:: Provided material ::
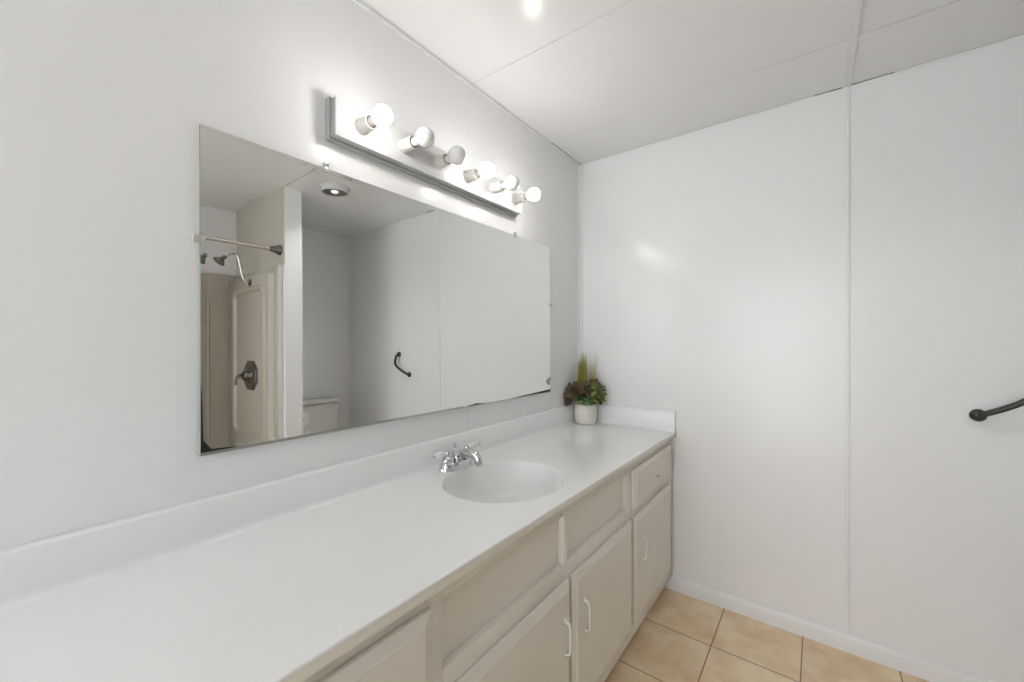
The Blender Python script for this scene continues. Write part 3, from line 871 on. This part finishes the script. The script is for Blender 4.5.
def cluster(bm, r, t, u, n, L, Wd, jit=0.5, spin=0.0, arc=(0, 2 * PI), lift=0.3):
    for i in range(n):
        a = spin + arc[0] + (arc[1] - arc[0]) * (i + random.uniform(-0.2, 0.2)) / n
        out = Rv * math.cos(a) + Uv * math.sin(a)
        nrm = Tv + Uv * random.uniform(0.1, 1.0) + out * random.uniform(-0.5, jit + 0.3)
        face_leaf(bm, P3(r, t, u) + out * 0.004 + Tv * random.uniform(-0.012, 0.018), nrm, out + Tv * lift, L * random.uniform(0.85, 1.12), Wd * random.uniform(0.85, 1.1))
bm = bmesh.new()
cluster(bm, -0.074, 0.020, 0.205, 5, 0.042, 0.018)
cluster(bm, -0.068, 0.025, 0.158, 4, 0.068, 0.022, arc=(PI * 0.85, PI * 1.35))
cluster(bm, -0.050, 0.015, 0.185, 4, 0.050, 0.019, arc=(PI * 0.35, PI * 1.1))
cluster(bm, -0.012, 0.030, 0.205, 6, 0.044, 0.019)
cluster(bm, -0.008, 0.042, 0.195, 4, 0.030, 0.015, spin=0.4)
cluster(bm, -0.032, 0.035, 0.165, 4, 0.042, 0.017, spin=0.2)
cluster(bm, 0.046, 0.004, 0.212, 3, 0.038, 0.016, arc=(PI * 0.2, PI * 0.9))
inroom(bm)
obj('burgundy_leaves', bm, 'burgundy', pp, angle=60)
# green leaves: fan at the right, low collar all round
bm = bmesh.new()
cluster(bm, 0.056, 0.020, 0.175, 8, 0.056, 0.011)
cluster(bm, 0.062, 0.012, 0.195, 7, 0.046, 0.011, spin=0.3)
cluster(bm, 0.060, 0.030, 0.150, 7, 0.042, 0.010, spin=0.5)
cluster(bm, 0.050, 0.030, 0.190, 8, 0.044, 0.010, spin=0.1)
cluster(bm, -0.030, 0.045, 0.140, 8, 0.032, 0.009)
cluster(bm, 0.025, 0.045, 0.145, 8, 0.034, 0.009)
cluster(bm, 0.000, 0.020, 0.165, 9, 0.050, 0.012)
for k in range(26):
    a = random.uniform(-1.2, 1.2); e_ = random.uniform(-0.1, 1.4)
    leaf(bm, P3(0.040 + random.uniform(-0.012, 0.02), 0.02, 0.14), Rv * math.cos(a) + Tv * math.sin(a) + Uv * e_, random.uniform(0.055, 0.080), 0.008, 0.2, 0.2)
for k in range(22):
    a = random.uniform(0, 2 * PI)
    leaf(bm, P3(0, 0.015, 0.103), Rv * math.cos(a) + Tv * math.sin(a) + Uv * random.uniform(0.3, 1.2), random.uniform(0.045, 0.07), 0.009, 0.25, 0.2)
inroom(bm)
obj('green_leaves', bm, 'green', pp, angle=60)
# blue-green rosette at the front
bm = bmesh.new()
rc = P3(-0.004, 0.062, 0.132); axis = (Tv + Uv * 0.5).normalized()
a_, b_ = frame_from(axis)
for ring_, (n_, L_, w_, el) in enumerate([(9, 0.034, 0.0095, 0.35), (8, 0.025, 0.008, 0.9), (5, 0.016, 0.006, 2.0)]):
    for i in range(n_):
        t = 2 * PI * i / n_ + ring_ * 0.4
        dd = a_ * math.cos(t) + b_ * math.sin(t) + axis * el
        leaf(bm, rc, dd, L_, w_, 0.0, 0.3, n=5)
inroom(bm)
obj('succulent_rosette', bm, 'rosette', pp, angle=60)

:: What is needed ::
Images should not appear in the copy; retype the listing above exactly.

:: Written solution ::
The Blender Python script for this scene continues. Write part 3, from line 871 on. This part finishes the script. The script is for Blender 4.5.
def cluster(bm, r, t, u, n, L, Wd, jit=0.5, spin=0.0, arc=(0, 2 * PI), lift=0.3):
    for i in range(n):
        a = spin + arc[0] + (arc[1] - arc[0]) * (i + random.uniform(-0.2, 0.2)) / n
        out = Rv * math.cos(a) + Uv * math.sin(a)
        nrm = Tv + Uv * random.uniform(0.1, 1.0) + out * random.uniform(-0.5, jit + 0.3)
        face_leaf(bm, P3(r, t, u) + out * 0.004 + Tv * random.uniform(-0.012, 0.018), nrm, out + Tv * lift, L * random.uniform(0.85, 1.12), Wd * random.uniform(0.85, 1.1))
bm = bmesh.new()
cluster(bm, -0.074, 0.020, 0.205, 5, 0.042, 0.018)
cluster(bm, -0.068, 0.025, 0.158, 4, 0.068, 0.022, arc=(PI * 0.85, PI * 1.35))
cluster(bm, -0.050, 0.015, 0.185, 4, 0.050, 0.019, arc=(PI * 0.35, PI * 1.1))
cluster(bm, -0.012, 0.030, 0.205, 6, 0.044, 0.019)
cluster(bm, -0.008, 0.042, 0.195, 4, 0.030, 0.015, spin=0.4)
cluster(bm, -0.032, 0.035, 0.165, 4, 0.042, 0.017, spin=0.2)
cluster(bm, 0.046, 0.004, 0.212, 3, 0.038, 0.016, arc=(PI * 0.2, PI * 0.9))
inroom(bm)
obj('burgundy_leaves', bm, 'burgundy', pp, angle=60)
# green leaves: fan at the right, low collar all round
bm = bmesh.new()
cluster(bm, 0.056, 0.020, 0.175, 8, 0.056, 0.011)
cluster(bm, 0.062, 0.012, 0.195, 7, 0.046, 0.011, spin=0.3)
cluster(bm, 0.060, 0.030, 0.150, 7, 0.042, 0.010, spin=0.5)
cluster(bm, 0.050, 0.030, 0.190, 8, 0.044, 0.010, spin=0.1)
cluster(bm, -0.030, 0.045, 0.140, 8, 0.032, 0.009)
cluster(bm, 0.025, 0.045, 0.145, 8, 0.034, 0.009)
cluster(bm, 0.000, 0.020, 0.165, 9, 0.050, 0.012)
for k in range(26):
    a = random.uniform(-1.2, 1.2); e_ = random.uniform(-0.1, 1.4)
    leaf(bm, P3(0.040 + random.uniform(-0.012, 0.02), 0.02, 0.14), Rv * math.cos(a) + Tv * math.sin(a) + Uv * e_, random.uniform(0.055, 0.080), 0.008, 0.2, 0.2)
for k in range(22):
    a = random.uniform(0, 2 * PI)
    leaf(bm, P3(0, 0.015, 0.103), Rv * math.cos(a) + Tv * math.sin(a) + Uv * random.uniform(0.3, 1.2), random.uniform(0.045, 0.07), 0.009, 0.25, 0.2)
inroom(bm)
obj('green_leaves', bm, 'green', pp, angle=60)
# blue-green rosette at the front
bm = bmesh.new()
rc = P3(-0.004, 0.062, 0.132); axis = (Tv + Uv * 0.5).normalized()
a_, b_ = frame_from(axis)
for ring_, (n_, L_, w_, el) in enumerate([(9, 0.034, 0.0095, 0.35), (8, 0.025, 0.008, 0.9), (5, 0.016, 0.006, 2.0)]):
    for i in range(n_):
        t = 2 * PI * i / n_ + ring_ * 0.4
        dd = a_ * math.cos(t) + b_ * math.sin(t) + axis * el
        leaf(bm, rc, dd, L_, w_, 0.0, 0.3, n=5)
inroom(bm)
obj('succulent_rosette', bm, 'rosette', pp, angle=60)